— START OF DATA LINES —

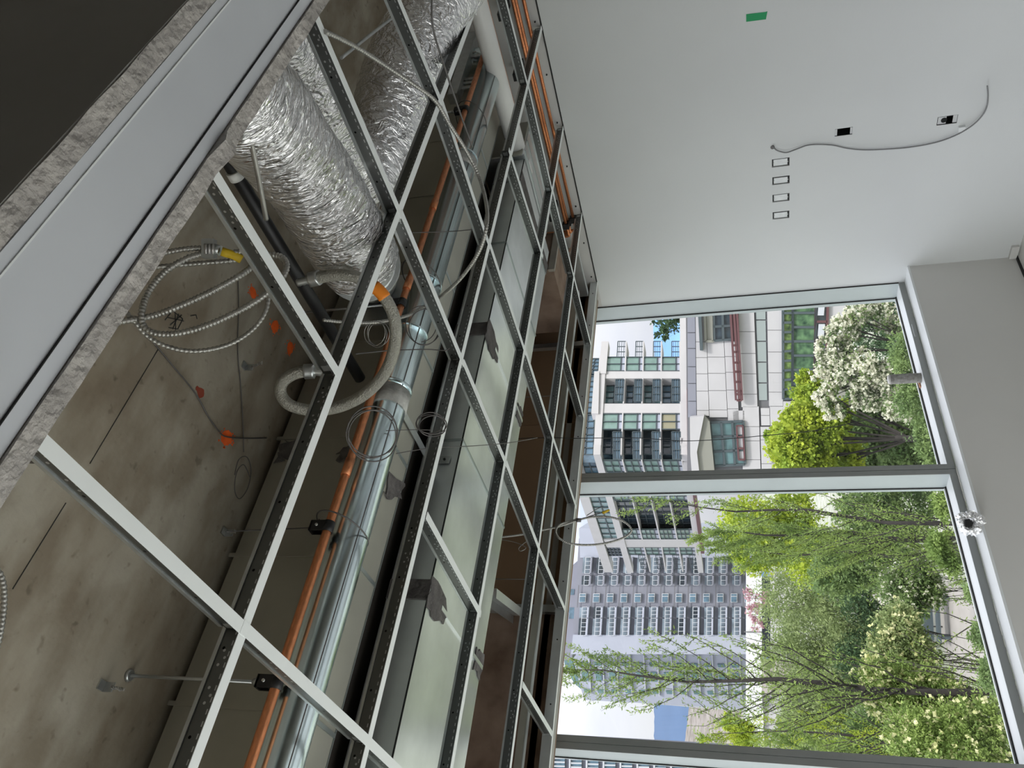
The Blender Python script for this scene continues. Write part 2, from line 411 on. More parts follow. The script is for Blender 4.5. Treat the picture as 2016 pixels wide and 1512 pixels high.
def rough_board(name, ya, yb, z0, m, amp, parent, jag, seed):
    """drywall board whose cut lower edge is ragged"""
    random.seed(seed); n = 260; mb = MB(); vs = []; fs = []
    for i in range(n + 1):
        x = XH0 + (XH1 - XH0) * i / n
        d = amp * (mnoise.noise(Vector((x * 9, seed, 0))) + 0.6 * mnoise.noise(Vector((x * 31, seed, 3))))
        dy = amp * 0.8 * mnoise.noise(Vector((x * 14, seed + 7, 1)))
        z = z0 + d
        for (jx, jw, jd) in jag:
            if abs(x - jx) < jw: z += jd * (1 - abs(x - jx) / jw)
        y0, y1 = ya, yb
        if jag: y1 = yb + dy
        else: y0 = ya + dy
        vs += [(x, y0, z), (x, y1, z + d * .4), (x, y1, ZS), (x, y0, ZS)]
    for i in range(n):
        a, b = i * 4, i * 4 + 4
        fs += [(a, b, b + 1, a + 1), (a + 1, b + 1, b + 2, a + 2), (a + 3, a + 2, b + 2, b + 3), (a, a + 3, b + 3, b)]
    return MB().add(vs, fs).build(name, m, parent)
# near board: raw edge in gypsum, face in grey paper
rough_board('board_edge', y_n0 + .001, y_n1, ZH, M['gypsum'], 0.0020, hd, [], 3)
MB().box(XH0, XH1, y_n0 - .0005, y_n0 + .0012, ZH + .002, ZS).build('paper_face', M['drywall'], hd)
MB().box(XH0, XH1, y_t1, y_e, ZH + .003, ZH + .08).build('track_flange', M['track'], hd)
MB().box(XH0, XH1, y_n1 + .001, y_n1 + .012, ZH + .010, ZH + .05).build('track_lip', M['gasket'], hd)
MB().box(XH0, XH1, y_n1 + .016, y_n1 + .018, ZH + .0045, ZH + .0065).build('track_crease', M['sill'], hd)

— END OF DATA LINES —

_WORK TO BE COMPLETED:_ Transcribe the material exactly, and leave out whatever pictures it holds.

_OUTPUT FOR THIS TASK:_
The Blender Python script for this scene continues. Write part 2, from line 411 on. More parts follow. The script is for Blender 4.5. Treat the picture as 2016 pixels wide and 1512 pixels high.
def rough_board(name, ya, yb, z0, m, amp, parent, jag, seed):
    """drywall board whose cut lower edge is ragged"""
    random.seed(seed); n = 260; mb = MB(); vs = []; fs = []
    for i in range(n + 1):
        x = XH0 + (XH1 - XH0) * i / n
        d = amp * (mnoise.noise(Vector((x * 9, seed, 0))) + 0.6 * mnoise.noise(Vector((x * 31, seed, 3))))
        dy = amp * 0.8 * mnoise.noise(Vector((x * 14, seed + 7, 1)))
        z = z0 + d
        for (jx, jw, jd) in jag:
            if abs(x - jx) < jw: z += jd * (1 - abs(x - jx) / jw)
        y0, y1 = ya, yb
        if jag: y1 = yb + dy
        else: y0 = ya + dy
        vs += [(x, y0, z), (x, y1, z + d * .4), (x, y1, ZS), (x, y0, ZS)]
    for i in range(n):
        a, b = i * 4, i * 4 + 4
        fs += [(a, b, b + 1, a + 1), (a + 1, b + 1, b + 2, a + 2), (a + 3, a + 2, b + 2, b + 3), (a, a + 3, b + 3, b)]
    return MB().add(vs, fs).build(name, m, parent)
# near board: raw edge in gypsum, face in grey paper
rough_board('board_edge', y_n0 + .001, y_n1, ZH, M['gypsum'], 0.0020, hd, [], 3)
MB().box(XH0, XH1, y_n0 - .0005, y_n0 + .0012, ZH + .002, ZS).build('paper_face', M['drywall'], hd)
MB().box(XH0, XH1, y_t1, y_e, ZH + .003, ZH + .08).build('track_flange', M['track'], hd)
MB().box(XH0, XH1, y_n1 + .001, y_n1 + .012, ZH + .010, ZH + .05).build('track_lip', M['gasket'], hd)
MB().box(XH0, XH1, y_n1 + .016, y_n1 + .018, ZH + .0045, ZH + .0065).build('track_crease', M['sill'], hd)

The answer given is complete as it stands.